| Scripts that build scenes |
####
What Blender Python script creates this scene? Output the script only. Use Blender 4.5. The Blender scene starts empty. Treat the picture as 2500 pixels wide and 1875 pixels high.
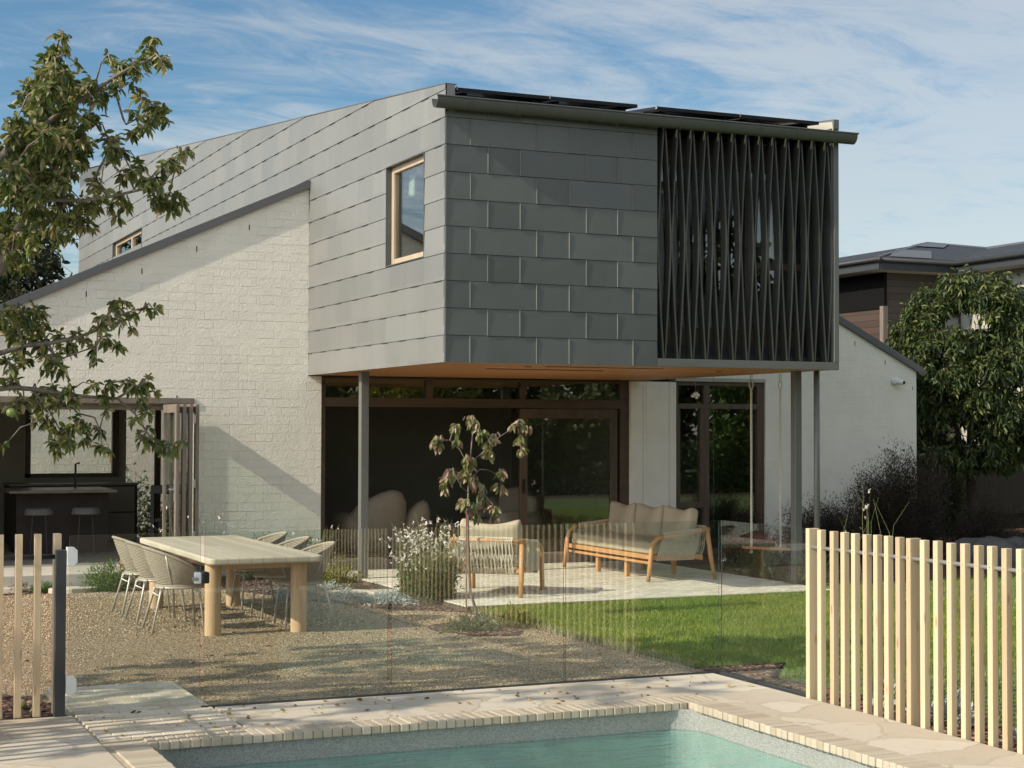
import bpy, math, random
import numpy as np
from mathutils import Vector, Matrix
random.seed(7); rng=np.random.default_rng(7)
S=bpy.context.scene; COL=S.collection
pi=math.pi
# ------------------------------------------------------------------ camera
YAW,PITCH,ROLL=0.421928,0.0277906,0.00255515
Fw=Vector((math.sin(YAW)*math.cos(PITCH),math.cos(YAW)*math.cos(PITCH),math.sin(PITCH)))
r0=Vector((math.cos(YAW),-math.sin(YAW),0)); u0=r0.cross(Fw)
Rv=r0*math.cos(ROLL)+u0*math.sin(ROLL); Uv=u0*math.cos(ROLL)-r0*math.sin(ROLL)
cam=bpy.data.cameras.new('camera'); camo=bpy.data.objects.new('camera',cam); COL.objects.link(camo)
m=Matrix((( Rv.x,Uv.x,-Fw.x,0),(Rv.y,Uv.y,-Fw.y,0),(Rv.z,Uv.z,-Fw.z,1.95),(0,0,0,1)))
camo.matrix_world=m; cam.lens=57.618; cam.sensor_width=36; cam.clip_start=.05; cam.clip_end=2000
S.camera=camo
# ------------------------------------------------------------------ sky, sun, exposure
SUN=Vector((-1,-.12,.65)).normalized(); EL=math.asin(SUN.z); AZ=math.atan2(SUN.x,SUN.y)
w=bpy.data.worlds.new('World'); S.world=w; w.use_nodes=True; nt=w.node_tree; N=nt.nodes; L=nt.links
bg=N['Background']; bg.inputs[1].default_value=.10
sk=N.new('ShaderNodeTexSky'); sk.sky_type='NISHITA'; sk.sun_disc=False; sk.sun_elevation=EL; sk.sun_rotation=AZ%(2*pi)
sk.air_density=1.0; sk.dust_density=.6; sk.ozone_density=1.3
tc=N.new('ShaderNodeTexCoord'); sp=N.new('ShaderNodeSeparateXYZ'); L.new(tc.outputs['Generated'],sp.inputs[0])
def wmath(op,a,b=None,c=None):
    n=N.new('ShaderNodeMath'); n.operation=op
    for i,v in enumerate((a,b,c)):
        if v is None: continue
        if isinstance(v,(int,float)): n.inputs[i].default_value=v
        else: L.new(v,n.inputs[i])
    return n.outputs[0]
zz=wmath('ADD',wmath('MAXIMUM',sp.outputs[2],0),.10)
cmb=N.new('ShaderNodeCombineXYZ'); L.new(wmath('DIVIDE',sp.outputs[0],zz),cmb.inputs[0]); L.new(wmath('DIVIDE',sp.outputs[1],zz),cmb.inputs[1])
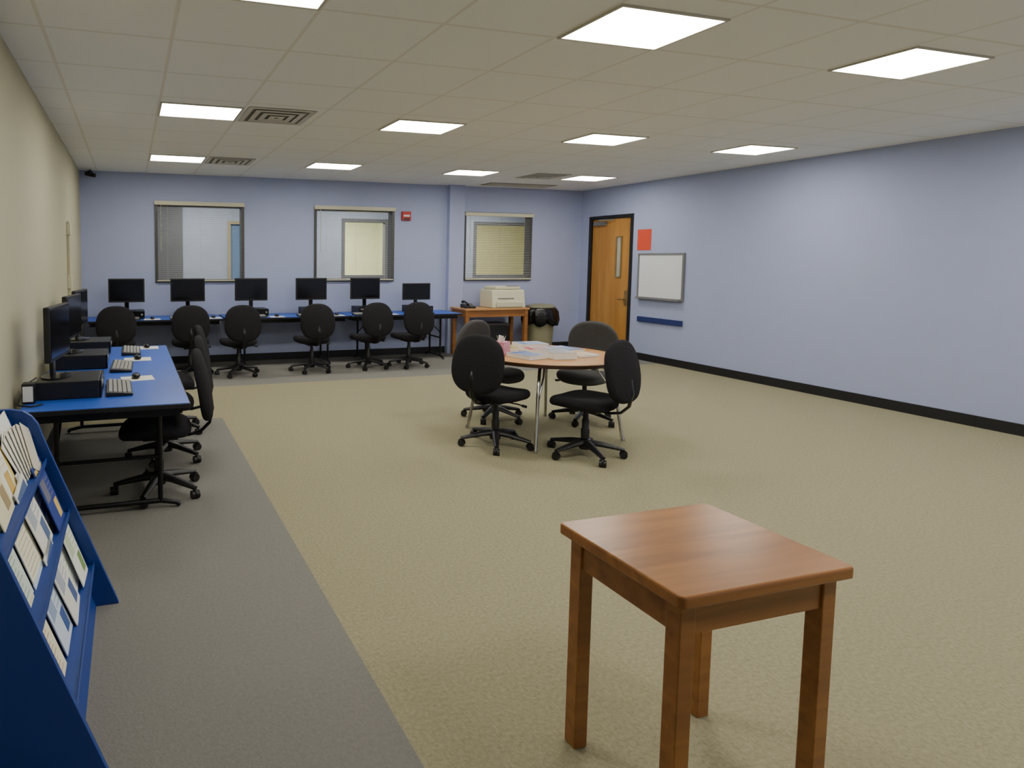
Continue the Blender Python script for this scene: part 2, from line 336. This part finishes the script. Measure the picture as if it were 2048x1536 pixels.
####
| Exercise objective |
Transcribe the records above verbatim. Do not carry over any picture.

| Result of this task |
What Blender Python script creates this scene? Output the script only. Use Blender 4.5. The Blender scene starts empty. Treat the picture as 2500 pixels wide and 1875 pixels high.
import bpy, math, random
import numpy as np
from mathutils import Vector, Matrix
random.seed(7); rng=np.random.default_rng(7)
S=bpy.context.scene; COL=S.collection
pi=math.pi
# ------------------------------------------------------------------ camera
YAW,PITCH,ROLL=0.421928,0.0277906,0.00255515
Fw=Vector((math.sin(YAW)*math.cos(PITCH),math.cos(YAW)*math.cos(PITCH),math.sin(PITCH)))
r0=Vector((math.cos(YAW),-math.sin(YAW),0)); u0=r0.cross(Fw)
Rv=r0*math.cos(ROLL)+u0*math.sin(ROLL); Uv=u0*math.cos(ROLL)-r0*math.sin(ROLL)
cam=bpy.data.cameras.new('camera'); camo=bpy.data.objects.new('camera',cam); COL.objects.link(camo)
m=Matrix((( Rv.x,Uv.x,-Fw.x,0),(Rv.y,Uv.y,-Fw.y,0),(Rv.z,Uv.z,-Fw.z,1.95),(0,0,0,1)))
camo.matrix_world=m; cam.lens=57.618; cam.sensor_width=36; cam.clip_start=.05; cam.clip_end=2000
S.camera=camo
# ------------------------------------------------------------------ sky, sun, exposure
SUN=Vector((-1,-.12,.65)).normalized(); EL=math.asin(SUN.z); AZ=math.atan2(SUN.x,SUN.y)
w=bpy.data.worlds.new('World'); S.world=w; w.use_nodes=True; nt=w.node_tree; N=nt.nodes; L=nt.links
bg=N['Background']; bg.inputs[1].default_value=.10
sk=N.new('ShaderNodeTexSky'); sk.sky_type='NISHITA'; sk.sun_disc=False; sk.sun_elevation=EL; sk.sun_rotation=AZ%(2*pi)
sk.air_density=1.0; sk.dust_density=.6; sk.ozone_density=1.3
tc=N.new('ShaderNodeTexCoord'); sp=N.new('ShaderNodeSeparateXYZ'); L.new(tc.outputs['Generated'],sp.inputs[0])
def wmath(op,a,b=None,c=None):
    n=N.new('ShaderNodeMath'); n.operation=op
    for i,v in enumerate((a,b,c)):
        if v is None: continue
        if isinstance(v,(int,float)): n.inputs[i].default_value=v
        else: L.new(v,n.inputs[i])
    return n.outputs[0]
zz=wmath('ADD',wmath('MAXIMUM',sp.outputs[2],0),.10)
cmb=N.new('ShaderNodeCombineXYZ'); L.new(wmath('DIVIDE',sp.outputs[0],zz),cmb.inputs[0]); L.new(wmath('DIVIDE',sp.outputs[1],zz),cmb.inputs[1])
Continue the Blender Python script for this scene: part 2, from line 336. This part finishes the script. Measure the picture as if it were 2048x1536 pixels.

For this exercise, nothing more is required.